The Dark Path

Thomas Day

This is an original composition for violin and piano composed in Music 362: Advanced Composition II and originally performed by Wonhee Lim '16 (violin) and Conley Hurst '17 (piano). Audio included below.

The Dark Path is a highly expressive and technically challenging piano and violin duet composed as my midterm project in Dr. Vosbein’s MUS 362: Advanced Composition II. Throughout the semester, we learned about different twentieth century compositional techniques, including how to compose using mathematical relationships rather than traditional functional harmonies that have served as the foundation of Western music for centuries. This piece uses the dodecaphonic technique that Arnold Schoenberg developed in the 1920s, in which all twelve tones must sound before one can play again. This means that, rather than having one tonic note around which the entire melody and harmony revolves, the piece has much more harmonic freedom without any sense of home. I am naturally a very melodic and Romantic composer, so I fought against these restrictions for several weeks before I realized that the dodecaphonic system did not restrain any of the emotions I wanted my music to communicate. Rather it was simply a set of rules to work within just like any other musical laws. As a result, The Dark Path relates more closely to Beethoven than to Webern as a highly expressive marriage between Romantic sensibilities and serial methods.

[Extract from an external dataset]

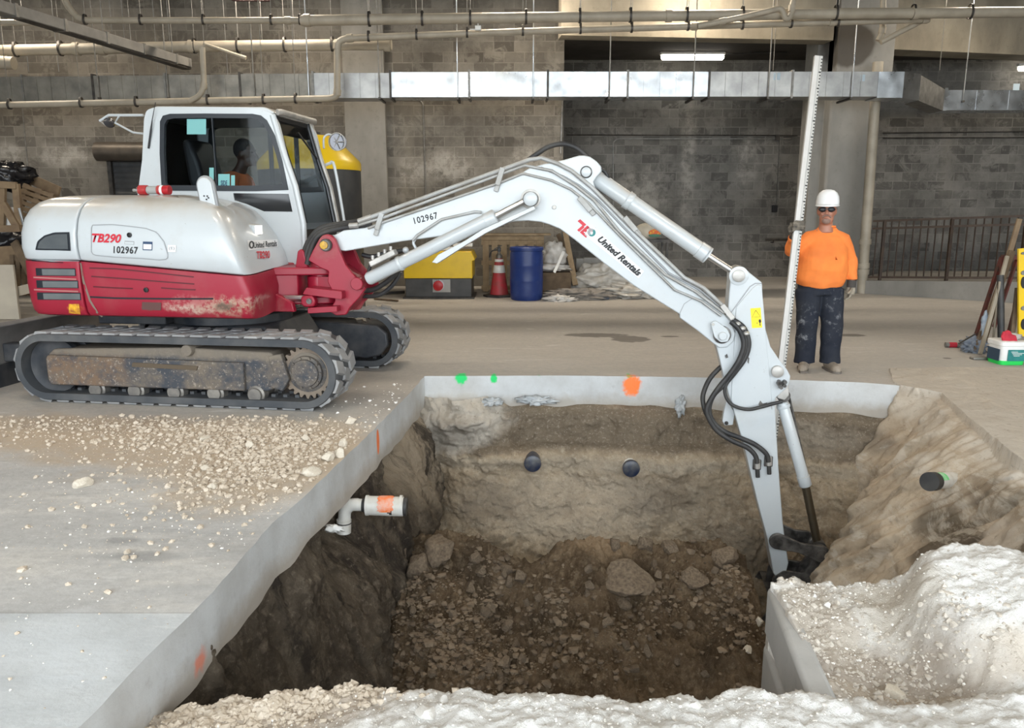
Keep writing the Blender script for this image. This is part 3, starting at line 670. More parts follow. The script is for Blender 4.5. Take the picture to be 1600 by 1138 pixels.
# sloping tray, top left
a=G(292,99,4.15);b=G(-60,-6,4.15);d=(b-a);b2=a+d*2.2
r=empty('cable_tray',tuple(a));tag(r,'long grey boxed tray slanting toward the viewer across the top left corner','cable tray')
MB().bar((0,0,0),b2-a,.2,.15).build('trough',plain('grey_tray',(.20,.19,.18),.55,.2,(.26,.25,.23),5),r,bev=.01)
MB().bar((0,0,-.095),b2-a,.16,.03).build('cover',M['steel_dark'],r)
for k in range(12):
    c=(b2-a)*(.04+k*.085);c2=c+d.normalized()*.05
    MB().bar(c,c2,.215,.17).build('strap',M['galv_dull'],r)
    if k%2==0: MB().cyl(c+Vector((0,0,.07)),(c.x,c.y,HI-a.z),.008,6).build('hanging_rod',M['galv_dull'],r)
# roller shutter
a=W(150,222,16.3);b=W(330,222,16.3);zt_=a.z;zb_=W(150,252,16.3).z
r=empty('roller_shutter',(a.x,16.3,0));tag(r,'dark roller shutter with a round housing on the wall behind the cab','shutter')
wd=b.x-a.x;rr=(zt_-zb_)/2
MB().cyl((0,0,zt_-rr),(wd,0,zt_-rr),rr,24).build('housing',plain('shutter_brown',(.075,.062,.05),.45,.3,(.11,.09,.07),4),r)
mb=MB();n=24
pf=[]
for k in range(n*4+1):
    z=zt_-2*rr-(zt_-2*rr-.02)*k/(n*4);pf.append((.18+.018*abs(math.sin(k*math.pi/4)),z))
mb.v=[(x_,y_,z) for y_,z in pf for x_ in(.2,wd-.05)];mb.f=[(2*k,2*k+1,2*k+3,2*k+2) for k in range(len(pf)-1)]
mb.build('curtain',M['charcoal'],r,smooth=20)
for x_ in (.12,wd-.05): MB().box((x_,.1,0),(x_+.08,.22,zt_-2*rr+.05)).build('guide_rail',M['steel_dark'],r)
# handrail bracket on the recessed wall
p=W(1196,374,18.7);q=W(1245,374,18.7);r=empty('handrail',tuple(p));tag(r,'short black handrail on the wall behind the worker','handrail')
MB().cyl((0,0,0),(q.x-p.x,0,0),.03,10).build('rail',M['steel_dark'],r);MB().tube([(.2,0,0),(.2,.04,-.08),(.2,.2,-.08)],.015,8).build('bracket',M['steel_dark'],r)
# --- iron railing on the ramp kerb
r=empty('iron_railing',(RA.x,RA.y,0));tag(r,'dark brown iron railing with thin upright bars along the ramp','railing')
ir=plain('brown_iron',(.045,.03,.022),.5,.3,(.07,.045,.03),8)
Ls=(RB-RA).length;K=E1
def kz(s): # kerb top height at distance s from RA
    return zz1+(zz2-zz1)*((s+.3)/((E2-E1).length))
dd=Vector((d.x,d.y,0))
dR=(RB-RA).normalized();off=Vector((-dR.y,dR.x))*.10
def P_(s,z): return Vector((dR.x*s+off.x,dR.y*s+off.y,kz(s)+z))
L2=Ls+2.2
for zz in (.06,.98,1.12): MB().bar(P_(0,zz),P_(L2,zz),.03,.04).build('rail',ir,r)
s_=0.08;i=0
while s_<L2:
    if i%9==1: MB().bar(P_(s_,0),P_(s_,1.12),.05,.05,(1,0,0)).build('post',ir,r)
    else: MB().bar(P_(s_,.06),P_(s_,1.12),.018,.018,(1,0,0)).build('baluster',ir,r)
    s_+=.125;i+=1
# ---------------- things along the back wall ----------------
p=W(484,260,12.3);R_=.76
r=empty('storage_tank',(p.x,12.3+.0,0));tag(r,'large round tank with yellow sloped top and charcoal side behind the cab','tank')
zc0=W(560,266,12.3).z;zc1=W(560,252,12.0).z;zc2=W(484,212,12.2).z
MB().lathe([(R_*.98,0),(R_,.03),(R_,zc0)],48).build('tank_body',M['charcoal'],r)
MB().lathe([(R_*1.012,zc0-.01),(R_*1.012,zc1-.02),(R_*.98,zc1+.02),(.40,zc2-.02),(.34,zc2),(0.01,zc2+.02)],48).build('tank_top',M['yellow'],r)
MB().lathe([(.18,zc2),(.18,zc2+.06),(.02,zc2+.07)],24).build('lid',M['charcoal'],r)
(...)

To begin, I asked a close friend of mine to send me the numbers 1-12 in any random order without telling her what those numbers would be used for. She responded with 6, 4, 3, 7, 10, 1, 8, 5, 2, 12, 9, 11, so I placed these numbers into notes with C as 1, resulting in the tone row: F, D#, D, F#, A, C, G, E, C#, B, G#, A#. The violin’s first haunting theme plays these notes in this order before the rest of the piece continues by playing only those notes in those orders or according to certain compositional functions: inversion, which inverts all the intervals, retrograde, which plays all the notes backwards, or retrograde-inversion, which flips the intervals then plays them backwards.

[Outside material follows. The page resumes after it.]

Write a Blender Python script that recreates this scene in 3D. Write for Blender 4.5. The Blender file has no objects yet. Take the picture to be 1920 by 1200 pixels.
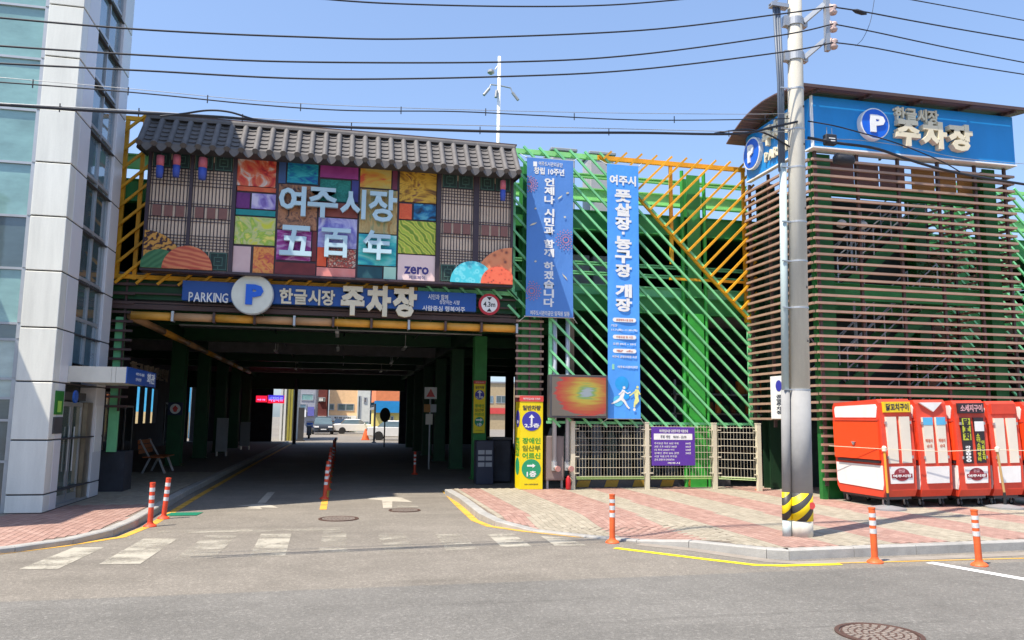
import bpy, math, random
from mathutils import Vector, Matrix
random.seed(7)
R = math.radians
SC = bpy.context.scene
COL = SC.collection

# ------------------------------------------------------------------ camera, sky, sun, exposure
FOC = 1463.56                     # focal length in photo pixels (1920 wide)
EYE = 1.75
MX = ((0.9771907, -0.0371447, -0.2090899), (-0.2120741, -0.1192917, -0.9699454), (0.0110856, 0.9921642, -0.1244481))
cam = bpy.data.cameras.new('camera')
co = bpy.data.objects.new('camera', cam); COL.objects.link(co)
cam.sensor_width = 36; cam.lens = FOC / 1920 * 36; cam.clip_end = 3000; cam.clip_start = 0.1
m4 = Matrix(MX).to_4x4(); m4.translation = Vector((0, 0, EYE)); co.matrix_world = m4
SC.camera = co

SUNV = Vector((-1, -0.57, 2.17)).normalized()
w = bpy.data.worlds.new('World'); SC.world = w; w.use_nodes = True
nt = w.node_tree; nt.nodes.clear()
sky = nt.nodes.new('ShaderNodeTexSky'); sky.sky_type = 'NISHITA'; sky.sun_disc = False
sky.sun_elevation = math.asin(SUNV.z); sky.sun_rotation = math.atan2(SUNV.x, SUNV.y)
sky.air_density = 1.0; sky.dust_density = 1.6; sky.ozone_density = 2.2
bg = nt.nodes.new('ShaderNodeBackground'); bg.inputs[1].default_value = 0.15
ow = nt.nodes.new('ShaderNodeOutputWorld')
# even out the glare round the sun: a milky spring sky (applies to the whole dome alike)
gm_ = nt.nodes.new('ShaderNodeGamma'); gm_.inputs[1].default_value = 0.70
ml_ = nt.nodes.new('ShaderNodeVectorMath'); ml_.operation = 'MULTIPLY'; ml_.inputs[1].default_value = (1.27, 1.45, 1.74)
nt.links.new(sky.outputs[0], gm_.inputs[0]); nt.links.new(gm_.outputs[0], ml_.inputs[0])
nt.links.new(ml_.outputs[0], bg.inputs[0]); nt.links.new(bg.outputs[0], ow.inputs[0])
SC.cycles.diffuse_bounces = 4
sl = bpy.data.lights.new('sun', 'SUN'); sl.energy = 5.0; sl.angle = R(0.5); sl.color = (1.0, 0.91, 0.77)
so = bpy.data.objects.new('sun', sl); COL.objects.link(so)
so.rotation_euler = SUNV.to_track_quat('Z', 'Y').to_euler(); so.location = (0, -10, 30)
SC.view_settings.view_transform = 'Standard'; SC.view_settings.look = 'None'
SC.view_settings.exposure = 0.62; SC.view_settings.gamma = 1.0; SC.view_settings.use_curve_mapping = False

# ------------------------------------------------------------------ helpers: survey (photo pixel -> point on a known plane)
def ray(u, v):
    c = (u - 960, -(v - 600), -FOC)
    return [sum(MX[i][j] * c[j] for j in range(3)) for i in range(3)]
def onY(u, v, Y):
    r = ray(u, v); t = Y / r[1]; return (r[0] * t, Y, r[2] * t + EYE)
def onX(u, v, X):
    r = ray(u, v); t = X / r[0]; return (X, r[1] * t, r[2] * t + EYE)
def gnd(u, v, z=0.0):
    r = ray(u, v); t = (z - EYE) / r[2]; return (r[0] * t, r[1] * t, z)
def rectY(u0, v0, u1, v1, Y):
    um, vm = (u0 + u1) / 2, (v0 + v1) / 2
    return (onY(u0, vm, Y)[0], onY(u1, vm, Y)[0], onY(um, v1, Y)[2], onY(um, v0, Y)[2])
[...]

The opening theme evokes a haunting image of a creepy, mist-covered pathway. The piano and violin begin to trade this theme back and forth with increasingly complex polyphony before the violin climbs to a shrill, frantic pitch. This heightened unrest continues into a blistering violin melody as the piano keeps inconsistent time to enhance the off-balanced nature of the section. The melody finally climbs to repeated, piercing notes from the violin that are augmented by pounding, dissonant cluster chords from the piano in a violent crescendo.

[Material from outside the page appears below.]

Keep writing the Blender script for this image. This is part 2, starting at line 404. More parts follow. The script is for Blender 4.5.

From this silence grows an innocent and timid melody high in the piano’s register, which contrasts drastically in its delicacy when compared with the preceding violence. The violin joins in with a mournful, yearning countermelody that weaves in and out of the piano’s texture before entering another crescendo that fades into a whimper where the piano quietly plays all twelve notes to provide a continued sense of unrest. Finally, both instruments restate the tone row one last time to end on the same unified note.